福岡県の出身で11歳から大阪で育った土居は、今年でデビューから13年を迎えた。舞台や映画、テレビドラマなどの出演作は、すでに30作を下らないが、その背景には厳しい指導もあったそうだ。
「一番しんどいと感じたのは、岩松(了)さんかな」
岩松了(72)は劇作家兼演出家として活躍しながら、一方で俳優という顔も持つ。
「大学2年生の時、岩松さんが演出する『泡』という舞台に出演したんです。岩松さんは演技に関する意見を直接は言わず、周囲が“千本ノック”と呼ぶダメ出しの連続があって。とにかく“はい、もう一回”と言うばかりで、何度も同じ演技を繰り返させる。自分でも何がダメなのか分からなくなって、“何が違うのか言ってくれよ”みたいな気持ちになったこともありました。とても印象的な方です」
自分にセリフを染み込ませていく時間
それは演者にギリギリまで演技のありようを考えさせて、最後に自分で自分の“引き出し”を開けさせる手法と言えそうだ。

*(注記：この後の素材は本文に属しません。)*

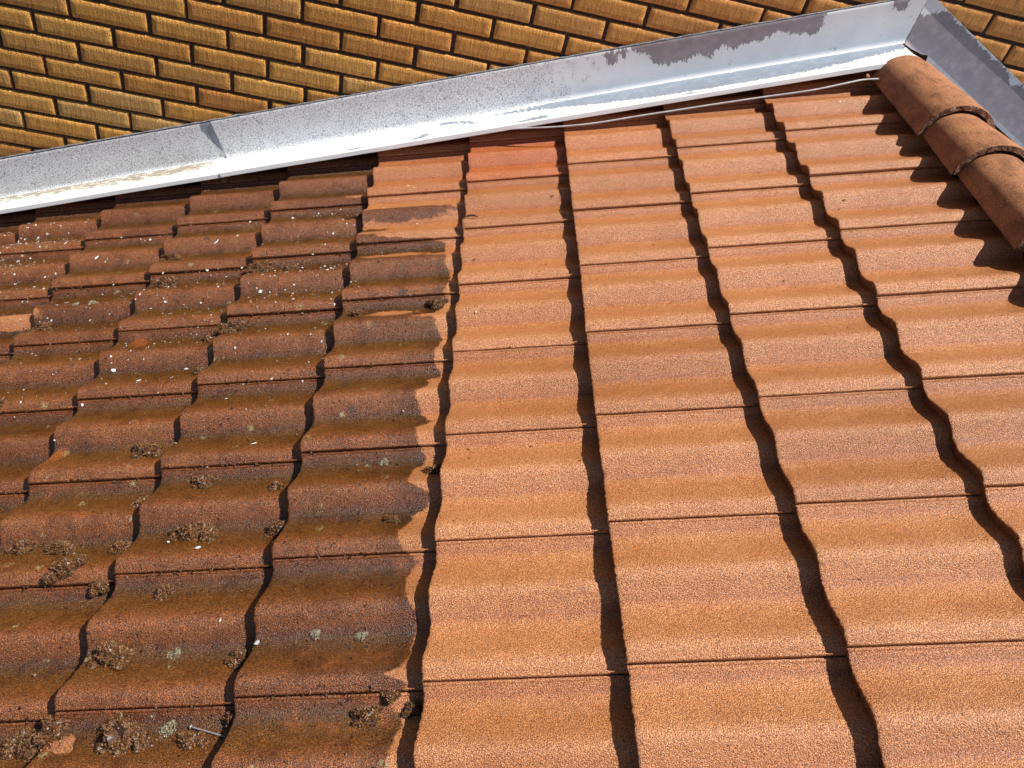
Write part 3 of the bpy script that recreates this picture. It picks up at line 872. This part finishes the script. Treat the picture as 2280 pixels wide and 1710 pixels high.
# ------------------------------------------------------------------ moss
def moss(u, v, r, squash, seed, tall=.55, leaf=1.0, base=True):
    """lumpy cushion covered with tiny leaves; returns verts, faces, shade in world axes"""
    rnd = random.Random(seed)
    V = []; F = []; S = []
    c = Vector(world(u, v, surf(u, v)))
    eu = to_world_dir((1, 0, 0)); ev = Vector((0, 1, 0)); en = to_world_dir((0, 0, 1))
    lobes = [(0, 0, r * .85)] + [(rnd.uniform(-1, 1) * r * 1.1, rnd.uniform(-1, 1) * r * .9 * squash, r * rnd.uniform(.18, .6)) for _ in range(int(6 + r * 200))]
    for (lu, lv, lr) in lobes:
        bm = bmesh.new()
        bmesh.ops.create_icosphere(bm, subdivisions=3 if lr > .008 else 2, radius=1.0)
        o = len(V)
        for vt in (bm.verts if base else []):
            p = vt.co
            if p.z < -.45: p.z = -.45
            w3 = Vector((p.x * lr * 260 + seed, p.y * lr * 260, p.z * lr * 260))
            k = .92 + .35 * noise.noise(Vector((p.x * 2 + seed, p.y * 2, p.z * 2))) + .16 * noise.noise(w3) + .10 * noise.noise(w3 * 2.1)
            q = c + eu * (lu + p.x * lr * k) + ev * (lv + p.y * lr * squash * k) + en * (max(p.z, -.4) * lr * tall * k)
            V.append(tuple(q)); S.append(min(.6, max(0, .20 + .6 * noise.noise(w3 * 1.4 + Vector((3, 3, 3))) + .12 * rnd.random())))
        for f in (bm.faces if base else []): F.append(tuple(o + x.index for x in f.verts))
        bm.free()
        for _ in range(int(leaf * 80 + leaf * 380000 * lr * lr + 9000 * lr * leaf)):
            th = rnd.uniform(0, 2 * math.pi); z = rnd.uniform(-.1, 1)
            s = math.sqrt(1 - z * z)
            p = Vector((s * math.cos(th), s * math.sin(th), z))
            k = .94 + .35 * noise.noise(Vector((p.x * 2 + seed, p.y * 2, p.z * 2)))
            q = c + eu * (lu + p.x * lr * k) + ev * (lv + p.y * lr * squash * k) + en * (p.z * lr * tall * k)
            nrm = (eu * p.x + ev * p.y + en * (p.z * 1.4 + .05)).normalized()
            side = nrm.cross(Vector((rnd.gauss(0, 1), rnd.gauss(0, 1), rnd.gauss(0, 1)))).normalized()
            ln = rnd.uniform(.0018, .0050)
            wd = ln * rnd.uniform(.28, .5)
            tip = q + (nrm * rnd.uniform(.3, 1) + side.cross(nrm) * rnd.uniform(-1, 1)).normalized() * ln
            o = len(V)
            V += [tuple(q - side * wd), tuple(q + side * wd), tuple(tip), tuple(q + nrm * wd * .8)]
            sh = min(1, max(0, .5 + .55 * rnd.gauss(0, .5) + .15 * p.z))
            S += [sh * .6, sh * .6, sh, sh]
            F += [(o, o + 1, o + 2), (o, o + 3, o + 1), (o + 1, o + 3, o + 2), (o, o + 2, o + 3)]
    return V, F, S
def place_moss(u, v, r, label, squash=.8, tall=.95, seed=None, name='moss_clump'):
    V, F, S = moss(u, v, r * 1.12 * (1.3 + .45 * max(0, v)), squash, seed or int(abs(u * 1000) + abs(v * 777)), tall)
    o = make(name, np.array(V), F, MOSS, loc=world(u, v, surf(u, v)), smooth=False, attrs=dict(shade=np.array(S)))
    tag(o, label, 'moss', 'moss clumps on the uncleaned tiles')
    return o
MOSSES = [
 (-.951, .405, .019, 'larger of two touching moss cushions in the trough of the sixth course'),
 (-.905, .392, .012, 'smaller moss cushion touching the large one in the middle of the sixth course'),
 (-1.130, -.045, .026, 'big wet moss heap in the bottom left corner of the photo'),
 (-1.078, -.030, .017, 'rounded moss lump beside the big heap at the bottom left corner'),
 (-.935, -.055, .030, 'largest brown moss clump at the bottom, with pale lichen on its right side'),
 (-1.028, .114, .021, 'round moss cushion beside the tile edge, right of the small seam tufts, lower left'),
 (-.958, .256, .014, 'flat dark moss rosette just below a tile seam in the sixth course, lower left'),
 (-.752, .090, .015, 'moss lump hanging over the tile edge left of the large white paint flake'),
 (-.744, .403, .016, 'upright moss tuft stuck on the tile edge between fifth and sixth course'),
 (-1.165, .690, .019, 'pinkish-brown moss cushion in the seventh course, left middle of the photo'),
 (-1.377, 1.458, .014, 'olive moss tuft with white flecks at a tile corner, upper left'),
 (-1.408, 1.614, .012, 'greenish moss tuft highest of all, near the top of the dirty tiles'),
 (-1.046, 1.456, .016, 'moss tuft with white flakes at the upper corner of a sixth course tile'),
 (-.944, 1.445, .010, 'small flat moss button beside the flaked tuft, upper middle left'),
 (-1.032, 1.150, .018, 'round olive moss ball sitting in a trough in the upper left half'),
 (-1.129, 1.130, .011, 'orange crusty moss blob with a white flake, left of the round olive ball'),
 (-1.078, 1.154, .011, 'dark moss lump at the tile edge between orange blob and olive ball'),
 (-1.372, .415, .015, 'moss patch with a white chip at the far left edge, lower half'),
 (-1.273, .405, .015, 'elongated moss tuft second from the left edge in the same trough'),
 (-1.123, .396, .014, 'dark round moss tuft left of the tile edge, level with the large cushion'),
 (-1.208, .326, .017, 'low dark moss mat on a crest just above a seam, lower left'),
 (-.468, -.042, .014, 'dark round moss rosette alone on the half-cleaned course, bottom middle'),
 (-.728, -.022, .018, 'dark moss growing in the tile joint above the nail point'),
 (-.800, -.066, .016, 'dark moss tuft directly below the nail'),
 (-.431, 1.166, .013, 'black moss tuft on a seam beside the clean orange strip, upper middle'),
 (-.389, .517, .008, 'tiny dark moss crumb on the edge of the clean strip'),
 (-.965, .556, .012, 'small moss rosette above the seam in the sixth course, left middle'),
 (-1.113, .514, .012, 'moss lump on the tile edge left of centre, casting a small shadow'),
 (-.774, .523, .009, 'small moss crumb cluster near the fifth course edge, left middle'),
 (-1.105, .985, .012, 'loose moss crumbs with a white flake under the tile edge, left'),
 (-.475, .395, .009, 'small round moss button on the half-cleaned tile, middle'),
 (-.659, 1.132, .008, 'small dark moss bead in the fifth course below the black seam tuft'),
 (-.748, 1.694, .012, 'moss knot in the vertical joint at the top of the grimy area'),
 (-.390, -.028, .010, 'dark moss tuft in the shadow gap at the bottom of the clean boundary'),
 (-.430, -.008, .009, 'dark moss tuft on the bottom seam beside the clean orange patch'),
 (-1.131, .290, .012, 'dark green moss beside the yellow leaf under the seam'),
 (-1.70, .915, .012, 'rusty moss tuft with white chip at the extreme left edge'),
 (-1.744, 1.300, .011, 'small moss clump on the leftmost orange-stained tile'),
]
for q in MOSSES: place_moss(*q)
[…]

「岩松さんが書くセリフは詩的でかつ美しいんですが、同時に難しいものも多い。私も最初はそれを消化できず、意味が分からないままに演じていた。ところが、そのセリフを繰り返し口にしていると、少しだけ腑に落ちたように感じる瞬間があるんです」
岩松はその一瞬を見逃さず、“はい、じゃあ次のシーン!”という具合に事実上のOKを出したという。
「ご自身で書いたセリフが、そんなに簡単で理解しやすいものではないと分かっているんだと思います。だからこそ、私もセリフを自分に染み込ませていく時間が必要というのか、“そういうものもあるのか”と実感する機会を、ほぼ初めての舞台で得られた。この経験は大きな財産になっています」
何色にも染まっていない女優
厳しい指導を施したその岩松は、“教え子”である土居の活躍ぶりに目を細める。
「当時の彼女は大学生でしたが、真剣な眼差しが印象的で、いろんなものが埋蔵されている印象。すれていないと言うのか、未知数の魅力を秘めており、文句なしで採用しました」
稽古場での姿も鮮明に覚えているという。
「演出への対応が早いうえに柔軟で、どんどん良くなっていく。僕は演出の楽しさを再認識させてもらったような感覚で、次々と彼女の変化する演技を見ていました。その姿を周囲で観ていた待機中の役者たちが“おおーっ!”という具合に、小声で感嘆の声を漏らしていたことを覚えています」
岩松は「何色にも染まっていない女優とは、あの時の彼女のことを言うと思う」とも振り返る。